Instructions for the task: Leave out any pictures and transcribe all other data below exactly.
--------------------------------
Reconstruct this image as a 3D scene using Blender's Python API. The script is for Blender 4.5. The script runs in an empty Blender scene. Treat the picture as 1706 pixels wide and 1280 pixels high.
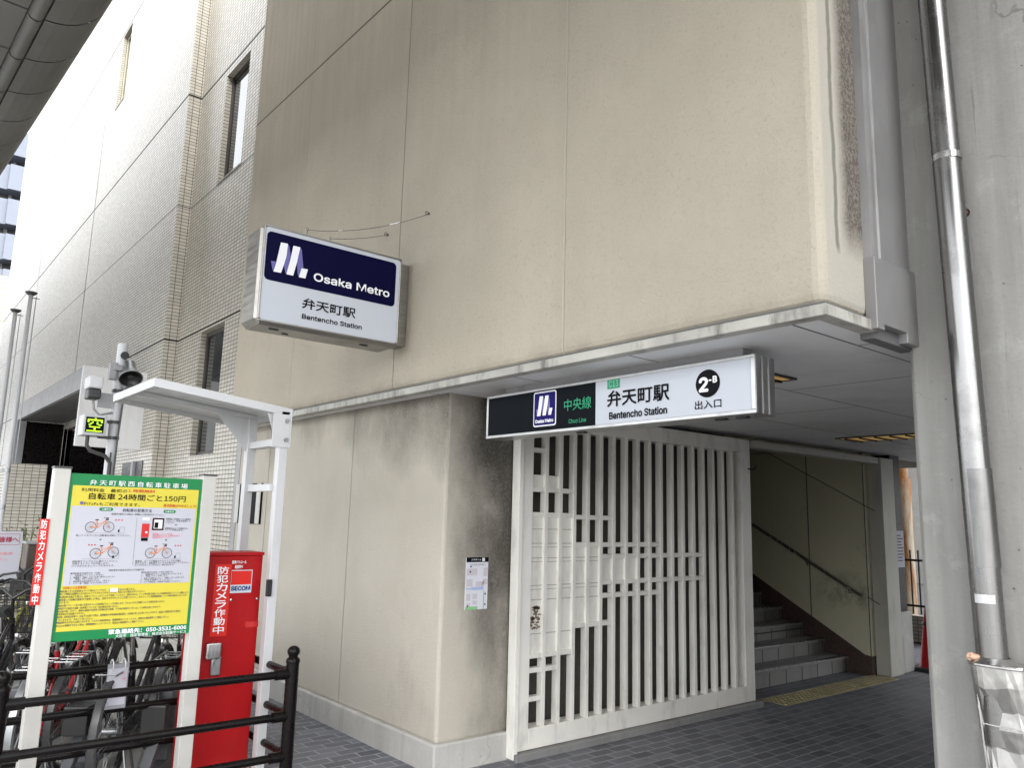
import bpy, bmesh, math, random
from mathutils import Vector, Matrix
random.seed(7)
C = bpy.context.scene.collection
SC = bpy.context.scene
V = Vector
# ------------------------------------------------------------------ camera, sky, sun, exposure
R0 = V((0.7708263914, -0.6365162726, 0.0259559066))      # camera right
R1 = V((0.1263852674, 0.1128651852, -0.9855395549))      # camera down
R2 = V((0.6243824457, 0.7629603428, 0.1674457428))       # camera forward
FPX, CX, CY, EYE = 1306.12, 853.0, 640.0, 1.6
cam = bpy.data.cameras.new('camera'); camo = bpy.data.objects.new('camera', cam); C.objects.link(camo)
cam.sensor_width = 36; cam.lens = FPX/1706*36; cam.clip_start = .05; cam.clip_end = 2000
mw = Matrix.Identity(4)
for i in range(3):
    mw[i][0] = R0[i]; mw[i][1] = -R1[i]; mw[i][2] = -R2[i]
mw[0][3], mw[1][3], mw[2][3] = 0, 0, EYE
camo.matrix_world = mw
SC.camera = camo
SUN_AZ, SUN_EL = math.radians(232), math.radians(46)      # direction towards the sun, from +X towards +Y
wd = bpy.data.worlds.new('World'); SC.world = wd; wd.use_nodes = True
wn = wd.node_tree; wn.nodes.clear()
sky = wn.nodes.new('ShaderNodeTexSky'); sky.sky_type = 'NISHITA'; sky.sun_disc = False
sky.sun_elevation = SUN_EL; sky.sun_rotation = math.pi/2-SUN_AZ; sky.dust_density = 4; sky.air_density = 1.2
hs = wn.nodes.new('ShaderNodeHueSaturation'); hs.inputs['Saturation'].default_value = .22
bg = wn.nodes.new('ShaderNodeBackground'); bg.inputs['Strength'].default_value = .15
wo = wn.nodes.new('ShaderNodeOutputWorld')
cl_ = wn.nodes.new('ShaderNodeMix'); cl_.data_type = 'RGBA'; cl_.inputs[0].default_value = .6; cl_.inputs[7].default_value = (6.2, 6.4, 6.7, 1)   # overcast: even cloud over the blue
wn.links.new(sky.outputs[0], hs.inputs['Color']); wn.links.new(hs.outputs[0], cl_.inputs[6]); wn.links.new(cl_.outputs[2], bg.inputs[0]); wn.links.new(bg.outputs[0], wo.inputs[0])
sl = bpy.data.lights.new('sun', 'SUN'); sl.energy = .5; sl.angle = math.radians(40); sl.color = (1, .95, .88)
so = bpy.data.objects.new('sun', sl); C.objects.link(so)
sd = V((math.cos(SUN_EL)*math.cos(SUN_AZ), math.cos(SUN_EL)*math.sin(SUN_AZ), math.sin(SUN_EL)))
so.rotation_euler = sd.to_track_quat('Z', 'Y').to_euler(); so.location = sd*50
SC.view_settings.view_transform = 'Standard'; SC.view_settings.look = 'None'
SC.view_settings.exposure = 2.05; SC.view_settings.gamma = 1
try:
    SC.cycles.max_bounces = 8; SC.cycles.diffuse_bounces = 4; SC.cycles.caustics_reflective = False; SC.cycles.caustics_refractive = False
except Exception: pass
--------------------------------
Result of this task:
Reconstruct this image as a 3D scene using Blender's Python API. The script is for Blender 4.5. The script runs in an empty Blender scene. Treat the picture as 1706 pixels wide and 1280 pixels high.
import bpy, bmesh, math, random
from mathutils import Vector, Matrix
random.seed(7)
C = bpy.context.scene.collection
SC = bpy.context.scene
V = Vector
# ------------------------------------------------------------------ camera, sky, sun, exposure
R0 = V((0.7708263914, -0.6365162726, 0.0259559066))      # camera right
R1 = V((0.1263852674, 0.1128651852, -0.9855395549))      # camera down
R2 = V((0.6243824457, 0.7629603428, 0.1674457428))       # camera forward
FPX, CX, CY, EYE = 1306.12, 853.0, 640.0, 1.6
cam = bpy.data.cameras.new('camera'); camo = bpy.data.objects.new('camera', cam); C.objects.link(camo)
cam.sensor_width = 36; cam.lens = FPX/1706*36; cam.clip_start = .05; cam.clip_end = 2000
mw = Matrix.Identity(4)
for i in range(3):
    mw[i][0] = R0[i]; mw[i][1] = -R1[i]; mw[i][2] = -R2[i]
mw[0][3], mw[1][3], mw[2][3] = 0, 0, EYE
camo.matrix_world = mw
SC.camera = camo
SUN_AZ, SUN_EL = math.radians(232), math.radians(46)      # direction towards the sun, from +X towards +Y
wd = bpy.data.worlds.new('World'); SC.world = wd; wd.use_nodes = True
wn = wd.node_tree; wn.nodes.clear()
sky = wn.nodes.new('ShaderNodeTexSky'); sky.sky_type = 'NISHITA'; sky.sun_disc = False
sky.sun_elevation = SUN_EL; sky.sun_rotation = math.pi/2-SUN_AZ; sky.dust_density = 4; sky.air_density = 1.2
hs = wn.nodes.new('ShaderNodeHueSaturation'); hs.inputs['Saturation'].default_value = .22
bg = wn.nodes.new('ShaderNodeBackground'); bg.inputs['Strength'].default_value = .15
wo = wn.nodes.new('ShaderNodeOutputWorld')
cl_ = wn.nodes.new('ShaderNodeMix'); cl_.data_type = 'RGBA'; cl_.inputs[0].default_value = .6; cl_.inputs[7].default_value = (6.2, 6.4, 6.7, 1)   # overcast: even cloud over the blue
wn.links.new(sky.outputs[0], hs.inputs['Color']); wn.links.new(hs.outputs[0], cl_.inputs[6]); wn.links.new(cl_.outputs[2], bg.inputs[0]); wn.links.new(bg.outputs[0], wo.inputs[0])
sl = bpy.data.lights.new('sun', 'SUN'); sl.energy = .5; sl.angle = math.radians(40); sl.color = (1, .95, .88)
so = bpy.data.objects.new('sun', sl); C.objects.link(so)
sd = V((math.cos(SUN_EL)*math.cos(SUN_AZ), math.cos(SUN_EL)*math.sin(SUN_AZ), math.sin(SUN_EL)))
so.rotation_euler = sd.to_track_quat('Z', 'Y').to_euler(); so.location = sd*50
SC.view_settings.view_transform = 'Standard'; SC.view_settings.look = 'None'
SC.view_settings.exposure = 2.05; SC.view_settings.gamma = 1
try:
    SC.cycles.max_bounces = 8; SC.cycles.diffuse_bounces = 4; SC.cycles.caustics_reflective = False; SC.cycles.caustics_refractive = False
except Exception: pass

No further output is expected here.